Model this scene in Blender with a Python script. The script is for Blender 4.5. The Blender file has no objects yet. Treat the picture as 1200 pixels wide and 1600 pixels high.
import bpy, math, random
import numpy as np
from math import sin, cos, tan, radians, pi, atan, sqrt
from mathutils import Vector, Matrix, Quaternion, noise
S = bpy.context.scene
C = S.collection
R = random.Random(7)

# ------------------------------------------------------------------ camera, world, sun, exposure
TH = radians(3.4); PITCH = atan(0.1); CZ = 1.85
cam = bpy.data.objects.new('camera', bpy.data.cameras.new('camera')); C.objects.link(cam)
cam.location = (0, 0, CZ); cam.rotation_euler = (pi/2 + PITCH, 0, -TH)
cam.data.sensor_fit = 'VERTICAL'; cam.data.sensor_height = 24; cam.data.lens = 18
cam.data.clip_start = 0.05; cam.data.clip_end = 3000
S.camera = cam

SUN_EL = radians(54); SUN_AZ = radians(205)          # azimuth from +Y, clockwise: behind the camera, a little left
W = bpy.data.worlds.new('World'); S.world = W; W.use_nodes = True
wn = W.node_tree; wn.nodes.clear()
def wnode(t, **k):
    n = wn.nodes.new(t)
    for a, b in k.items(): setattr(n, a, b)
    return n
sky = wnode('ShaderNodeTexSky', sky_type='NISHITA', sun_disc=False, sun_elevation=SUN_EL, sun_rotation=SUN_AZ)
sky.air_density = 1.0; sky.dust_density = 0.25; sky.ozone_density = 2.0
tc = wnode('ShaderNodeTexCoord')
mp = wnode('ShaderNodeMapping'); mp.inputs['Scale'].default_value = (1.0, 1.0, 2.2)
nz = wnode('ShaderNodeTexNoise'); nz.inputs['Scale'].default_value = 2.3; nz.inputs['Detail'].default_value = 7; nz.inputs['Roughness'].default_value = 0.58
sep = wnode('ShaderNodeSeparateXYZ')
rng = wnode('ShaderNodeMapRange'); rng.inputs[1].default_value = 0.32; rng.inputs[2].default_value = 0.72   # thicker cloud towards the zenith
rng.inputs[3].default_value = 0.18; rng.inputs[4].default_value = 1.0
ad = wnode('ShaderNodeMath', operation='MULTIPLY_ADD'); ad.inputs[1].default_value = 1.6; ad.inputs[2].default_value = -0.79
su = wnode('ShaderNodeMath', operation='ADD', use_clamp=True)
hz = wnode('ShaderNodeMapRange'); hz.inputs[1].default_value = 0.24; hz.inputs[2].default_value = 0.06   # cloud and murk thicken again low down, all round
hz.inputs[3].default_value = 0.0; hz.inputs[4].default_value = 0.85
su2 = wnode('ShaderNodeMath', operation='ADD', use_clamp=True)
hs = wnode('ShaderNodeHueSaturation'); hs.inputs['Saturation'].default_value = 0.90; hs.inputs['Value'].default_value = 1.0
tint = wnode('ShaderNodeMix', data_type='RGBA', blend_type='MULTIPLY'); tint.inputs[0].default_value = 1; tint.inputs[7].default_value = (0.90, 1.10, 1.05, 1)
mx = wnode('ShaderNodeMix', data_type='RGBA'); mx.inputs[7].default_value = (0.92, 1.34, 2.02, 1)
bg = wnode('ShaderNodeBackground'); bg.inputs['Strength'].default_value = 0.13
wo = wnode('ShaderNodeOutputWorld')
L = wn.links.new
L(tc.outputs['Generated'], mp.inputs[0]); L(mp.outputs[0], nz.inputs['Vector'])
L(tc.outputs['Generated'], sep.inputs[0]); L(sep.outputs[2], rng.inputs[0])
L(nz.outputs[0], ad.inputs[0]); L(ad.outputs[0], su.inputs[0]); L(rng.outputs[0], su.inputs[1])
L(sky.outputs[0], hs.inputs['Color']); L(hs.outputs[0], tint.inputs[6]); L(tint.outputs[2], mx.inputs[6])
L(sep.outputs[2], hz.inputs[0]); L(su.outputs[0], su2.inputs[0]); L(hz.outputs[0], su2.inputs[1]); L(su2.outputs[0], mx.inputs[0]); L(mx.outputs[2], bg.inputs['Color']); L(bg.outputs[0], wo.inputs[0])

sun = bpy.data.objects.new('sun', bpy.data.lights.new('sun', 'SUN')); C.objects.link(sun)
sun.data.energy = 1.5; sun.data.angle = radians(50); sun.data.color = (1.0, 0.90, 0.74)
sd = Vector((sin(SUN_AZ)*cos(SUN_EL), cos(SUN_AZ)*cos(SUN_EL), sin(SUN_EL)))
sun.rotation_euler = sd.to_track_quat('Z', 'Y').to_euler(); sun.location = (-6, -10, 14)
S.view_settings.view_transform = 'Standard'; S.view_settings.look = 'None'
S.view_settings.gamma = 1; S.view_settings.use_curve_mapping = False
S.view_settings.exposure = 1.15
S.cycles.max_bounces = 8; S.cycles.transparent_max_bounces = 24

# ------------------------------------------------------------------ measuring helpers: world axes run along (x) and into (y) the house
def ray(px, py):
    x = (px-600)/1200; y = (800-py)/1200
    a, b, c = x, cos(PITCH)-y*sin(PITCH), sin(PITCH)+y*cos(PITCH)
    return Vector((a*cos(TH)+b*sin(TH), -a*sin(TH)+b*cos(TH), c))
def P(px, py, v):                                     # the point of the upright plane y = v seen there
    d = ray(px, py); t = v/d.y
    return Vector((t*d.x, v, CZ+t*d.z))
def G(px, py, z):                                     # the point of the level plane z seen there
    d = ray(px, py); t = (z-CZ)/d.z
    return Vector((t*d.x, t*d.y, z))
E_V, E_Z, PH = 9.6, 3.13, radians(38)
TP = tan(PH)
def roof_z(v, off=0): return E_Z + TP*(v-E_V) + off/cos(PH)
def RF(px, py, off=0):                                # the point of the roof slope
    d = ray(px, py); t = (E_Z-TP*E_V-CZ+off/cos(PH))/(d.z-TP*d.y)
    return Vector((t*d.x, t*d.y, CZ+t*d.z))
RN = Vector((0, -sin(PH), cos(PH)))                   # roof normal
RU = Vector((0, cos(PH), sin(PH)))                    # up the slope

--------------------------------

# [WORK TO DO]
Print the material above verbatim, first line through the line containing "S.camera = cam", both included.

# [SOLUTION FOR THIS TASK]
Model this scene in Blender with a Python script. The script is for Blender 4.5. The Blender file has no objects yet. Treat the picture as 1200 pixels wide and 1600 pixels high.
import bpy, math, random
import numpy as np
from math import sin, cos, tan, radians, pi, atan, sqrt
from mathutils import Vector, Matrix, Quaternion, noise
S = bpy.context.scene
C = S.collection
R = random.Random(7)

# ------------------------------------------------------------------ camera, world, sun, exposure
TH = radians(3.4); PITCH = atan(0.1); CZ = 1.85
cam = bpy.data.objects.new('camera', bpy.data.cameras.new('camera')); C.objects.link(cam)
cam.location = (0, 0, CZ); cam.rotation_euler = (pi/2 + PITCH, 0, -TH)
cam.data.sensor_fit = 'VERTICAL'; cam.data.sensor_height = 24; cam.data.lens = 18
cam.data.clip_start = 0.05; cam.data.clip_end = 3000
S.camera = cam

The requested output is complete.